Tuesday, January 29, 2013

Indian Rapists, Arab Suicide Bombers

Yes, they do go together. In the case of the Indian rapists, like the horrible gang-rapists of Delhi last month, it's hardly about sexual expression or repression. It's about losing control and male domination at the hands of a modernity they can see but can't touch.

It's estimated that there are 200-300 million Indians, almost entirely in the cities, who have entered the global middle class. That's one of the reasons why international corporations will do almost anything to penetrate the growing Indian market: it has almost as many modern consumers as the US. They aren't the rapists.

But, India has a population that's well over a billion: that's at least 800 million who are NOT in the middle class. Rape expresses a barely repressed class war of the huge underclass, just beginning to awaken. What they see is an India they can hardly fathom and never reach, yet they see it daily on TV and in the Bollywood movies.

The traditional caste system repressed everyone, even a too numerous four-part aristocracy, but it was a stable society for almost 3500 years. Castes are still present, now, but the rules that bound them together, are not. Class often subsumes caste in "Modern India," and those left behind in India's scramble to the future are treated the way lower castes used to be. Yet, they are no longer submissive; they're rebellious, rejectionist, unmoored by tradition. Male violence against women is safer than outright revolution.

Sri Lanka's Tamils, to India's south, invented suicide bombing, which has become a signature of al Qaeda and its allies in the Middle East and North Africa. "Islamic militants," ironically, share the anger of (largely Hindu) Indian rapists; they take it out on their own people, especially women--with extreme purdah and stonings, as well as amputations and beheadings to keep the men in line. In both cases, it's the violent rejection of what they want, are terrified of and can't have: participation in modern secular society.

I don't pretend to know whether al Qaeda members are predominantly lower class, but they do have one thing in common: rejection of any trace of secular, i.e. modern, society. The savagery of al Qaeda in the Islamic Maghreb and Ansar al Dine may not be just a will to destroy what their societies are becoming, but that's certainly a part of it; it's also an inexpensive means to control resisters.

What's happening now, globally, is the incipient rumblings of the left out, against the newly affluent, who are the new entrants to the global middle class.
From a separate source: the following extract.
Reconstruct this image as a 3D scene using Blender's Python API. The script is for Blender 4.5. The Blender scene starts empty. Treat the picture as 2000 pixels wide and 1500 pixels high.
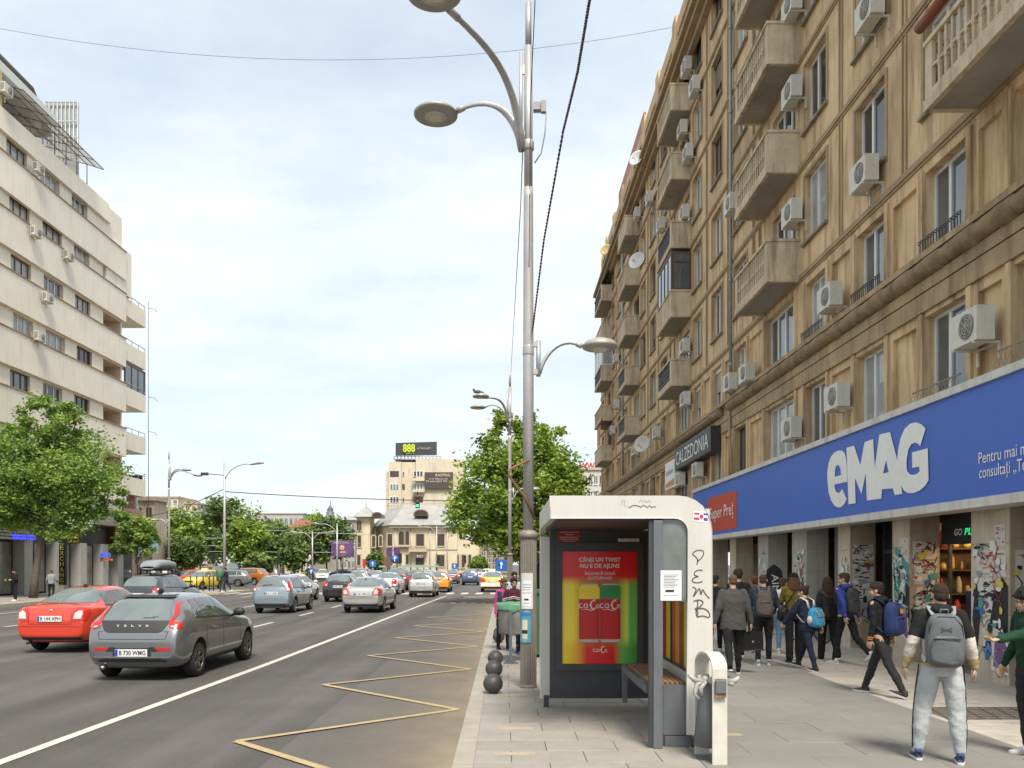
import bpy, bmesh, math, random
import numpy as np
from mathutils import Vector, Matrix, noise as mnoise
from mathutils.bvhtree import BVHTree
from mathutils.geometry import delaunay_2d_cdt, tessellate_polygon
R = math.radians; PI = math.pi
rnd = random.Random(7)
scene = bpy.context.scene
COL = scene.collection
# ---------------------------------------------------------------- camera, sky, sun, exposure
cd = bpy.data.cameras.new('camera'); cam = bpy.data.objects.new('camera', cd); COL.objects.link(cam)
cam.location = (0, 0, 1.95); cam.rotation_euler = (R(90), 0, 0)
cd.sensor_width = 36; cd.lens = 28.8; cd.shift_x = .0075; cd.shift_y = .1765
cd.clip_start = .1; cd.clip_end = 6000
scene.camera = cam
F = 1600.; HZ = 1103.; VX = 985.; EYE = 1.95; RZ = -.12
SUN_EL, SUN_AZ = R(56), R(166)          # behind the camera, a little to the right
wd = bpy.data.worlds.new('World'); scene.world = wd; wd.use_nodes = True
nt = wd.node_tree; nt.nodes.clear()
def NN(t, typ, **kw):
    n = t.nodes.new(typ)
    for k, v in kw.items():
        if k.startswith('i_'):
            n.inputs[k[2:].replace('_', ' ')].default_value = v
        else: setattr(n, k, v)
    return n
sky = NN(nt, 'ShaderNodeTexSky', sky_type='NISHITA', sun_disc=False)
sky.sun_elevation = SUN_EL; sky.sun_rotation = SUN_AZ; sky.air_density = 1.1; sky.dust_density = 1.5; sky.ozone_density = 1.2
bg1 = NN(nt, 'ShaderNodeBackground'); bg1.inputs[1].default_value = .105
nt.links.new(sky.outputs[0], bg1.inputs[0])
tc = NN(nt, 'ShaderNodeTexCoord'); sep = NN(nt, 'ShaderNodeSeparateXYZ'); nt.links.new(tc.outputs['Generated'], sep.inputs[0])
def mth(t, op, a, b=None, clamp=False):
    n = t.nodes.new('ShaderNodeMath'); n.operation = op; n.use_clamp = clamp
    for i, q in enumerate((a, b)):
        if q is None: continue
        if isinstance(q, (int, float)): n.inputs[i].default_value = q
        else: t.links.new(q, n.inputs[i])
    return n.outputs[0]
zz = mth(nt, 'ADD', mth(nt, 'MAXIMUM', sep.outputs[2], 0.0), .22)
cmb = NN(nt, 'ShaderNodeCombineXYZ')
nt.links.new(mth(nt, 'DIVIDE', sep.outputs[0], zz), cmb.inputs[0]); nt.links.new(mth(nt, 'DIVIDE', sep.outputs[1], zz), cmb.inputs[1])
mp = NN(nt, 'ShaderNodeMapping'); mp.inputs['Scale'].default_value = (.75, 1.0, 1); mp.inputs['Rotation'].default_value = (0, 0, R(-18)); mp.inputs['Location'].default_value = (2.35, .4, 0)
nt.links.new(cmb.outputs[0], mp.inputs[0])
n1 = NN(nt, 'ShaderNodeTexNoise'); n1.inputs['Scale'].default_value = 1.15; n1.inputs['Detail'].default_value = 7; n1.inputs['Roughness'].default_value = .52; n1.inputs['Distortion'].default_value = .5
nt.links.new(mp.outputs[0], n1.inputs[0])
n2 = NN(nt, 'ShaderNodeTexNoise'); n2.inputs['Scale'].default_value = 3.2; n2.inputs['Detail'].default_value = 8; n2.inputs['Roughness'].default_value = .6
nt.links.new(mp.outputs[0], n2.inputs[0])
cr = NN(nt, 'ShaderNodeValToRGB'); cr.color_ramp.elements[0].position = .31; cr.color_ramp.elements[0].color = (.5, .5, .5, 1); cr.color_ramp.elements[1].position = .58; cr.color_ramp.elements[1].color = (.97, .97, .97, 1)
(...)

With climate change, the billions of surplus people aren't anchored to the Middle East, India, or China; eventually, they will flood lands with more moderate climates.

The angry masses could become the equivalent of the Germanic and Turkic hordes, barbarians who surged into the late Roman Empire, and finally, brought it down; Classical society fell with it.

1 comment:

  1. What can we do about this, so that we aren't overwhelmed by these angry hordes?

    How about doing all we can to promote a more equitable global society, in which the masses of people are NOT left out?